Gender Bias In Research Trials, Antarctica, Tornado Engineering. June 7, 2019, Part 1

Jun 07, 2019, 07:54 PM

For half a century, most neuroscience experiments have had one glaring flaw: They've ignored female study subjects. The reason? Researchers claimed, for example, that female rats and mice would skew their data, due to hormonal cycling. Writing in the journal Science, neuroscientist Rebecca Shansky says that view is out of date—and it's been harming science too. She and Radiolab producer and co-host Molly Webster join Ira to talk about the past, present, and future of laboratory research, and whether science can leave these outdated gender stereotypes behind.

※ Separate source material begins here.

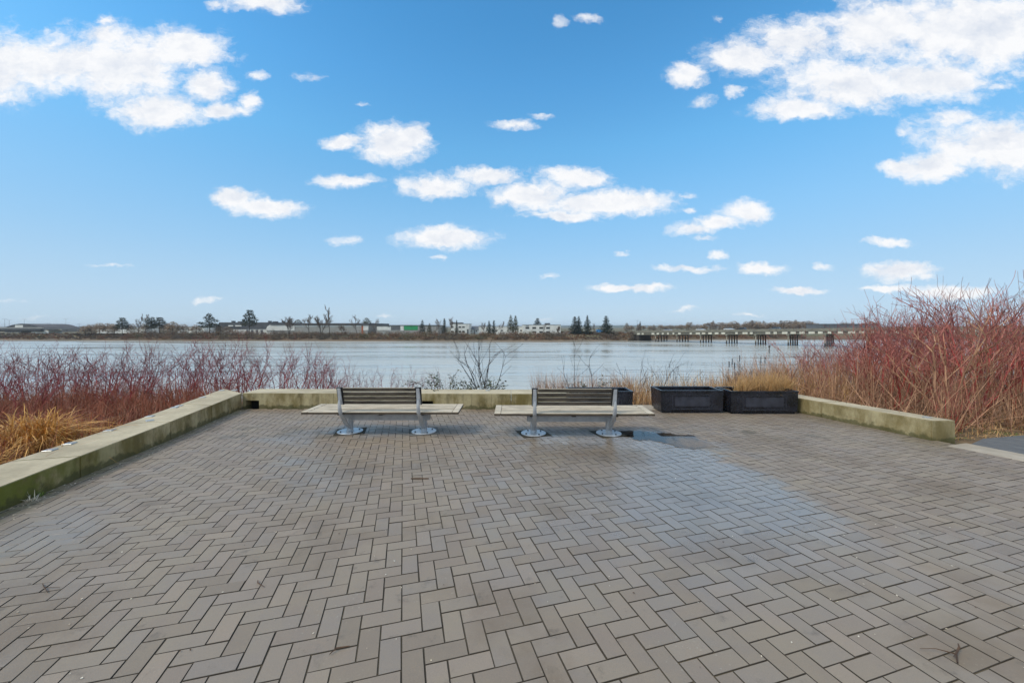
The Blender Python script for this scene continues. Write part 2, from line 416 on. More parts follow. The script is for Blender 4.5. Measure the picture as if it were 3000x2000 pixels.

The Onyx River is the longest river in Antarctica, flowing for 19 miles from the coastal Wright Lower Glacier and ending in Lake Vanda. This seasonal stream also has a long scientific record—it has been continuously monitored by scientists for 50 years. Science Friday’s education director Ariel Zych took a trip to the McMurdo Dry Valleys in Antarctica to visit scientists in the field who are part of this monitoring project. She and limnologist and biogeochemist Diane McKnight, who has spent decades studying these rivers, talk about the frozen desert ecosystem these waterways transect, and how climate change has affected the continent in the last 50 years.

Plus: researchers in Missouri are examining the after-effects of recent tornadoes to engineer stronger homes. Eli Chen of St. Louis Public Radio tells Ira more in The State of Science.

And science journalist Annalee Newitz talks about the Trump Administration's recent fetal tissue research ban in this week's News Roundup.